Minister Thorbecke schreef terug en stelde de vraag of B.G. van der Have de zoon was van burgemeester Van der Have die per 1 januari 1872 zou terugtreden. Als dat zo was, dan wilde hij de voordracht niet overnemen. Alleen als er geen andere mogelijkheid was, viel dit te overwegen. Binnen drie dagen, op 7 december, schreef de commissaris terug. Inderdaad betrof het de zoon. Hoewel de commissaris instemde met het uitgangspunt van de minister moest hier het gemeentebelang voorgaan. Hij bleef dan ook achter de voordracht staan.

Thorbecke gaf zich echter niet gewonnen en droeg Giljam voor als burgemeester bij de koning. Zijn ervaring als wethouder maakte hem geschikt. Maar eerst moest worden afgetast of Giljam een benoeming zou aanvaarden. Mr. Cau nam dat op zich en berichtte dat Giljam niet in aanmerking wilde komen. Om de voordracht kracht bij te zetten, overlegde de commissaris een door 91 inwoners getekend verzoekschrift om Van der Have junior te benoemen. Noodgedwongen moest minister Thorbecke zich gewonnen geven omdat ‘de uitzondering onvermijdelijk’ was. Op 21 februari 1872 tekende koning Willem III het besluit tot benoeming.
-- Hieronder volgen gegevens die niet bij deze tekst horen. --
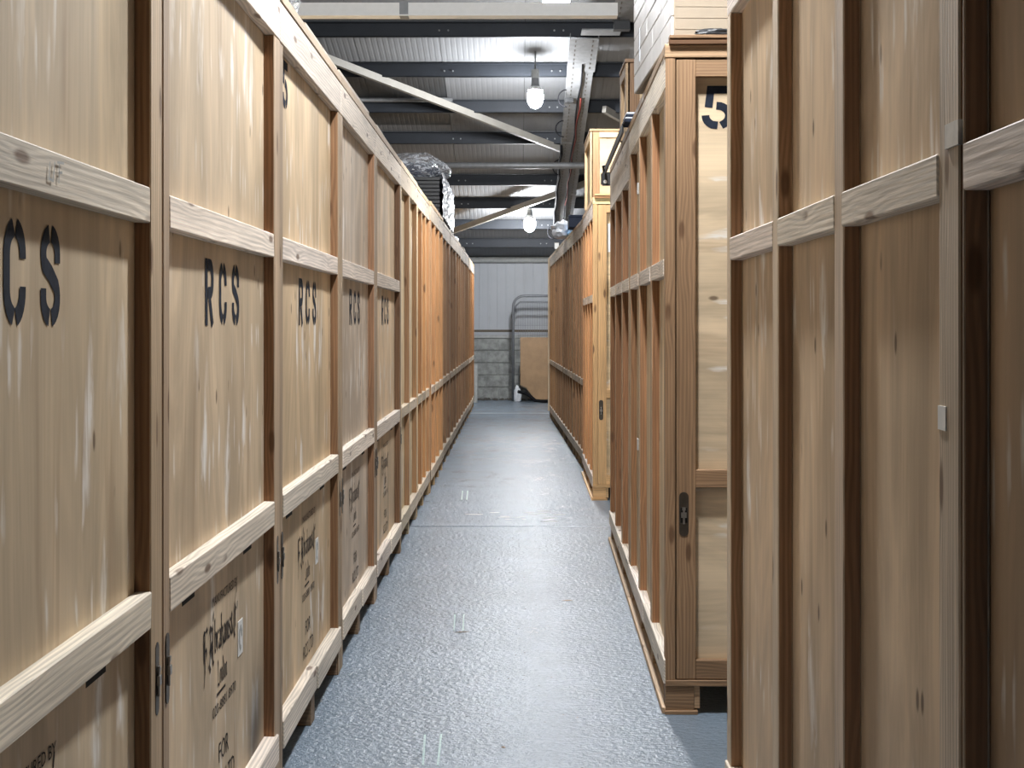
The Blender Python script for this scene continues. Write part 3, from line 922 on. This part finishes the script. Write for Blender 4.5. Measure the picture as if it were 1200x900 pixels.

Wie het allemaal uitvoeriger wil nalezen, kan terecht in het artikel van G.J. Lepoeter over de burgemeesters Van der Have in de Kroniek van het land van de zeemeermin (Schouwen-Duiveland) – 1979. De nieuwe burgemeester werd feestelijk ingehaald en geïnstalleerd op 6 maart 1872. Nog diezelfde maand volgde Boudewijn zijn vader ook op als raadslid, een combinatie die toen veel voorkwam. B.G. van der Have bleef burgemeester tot 1907 waarmee hij de 35 jaar volmaakte.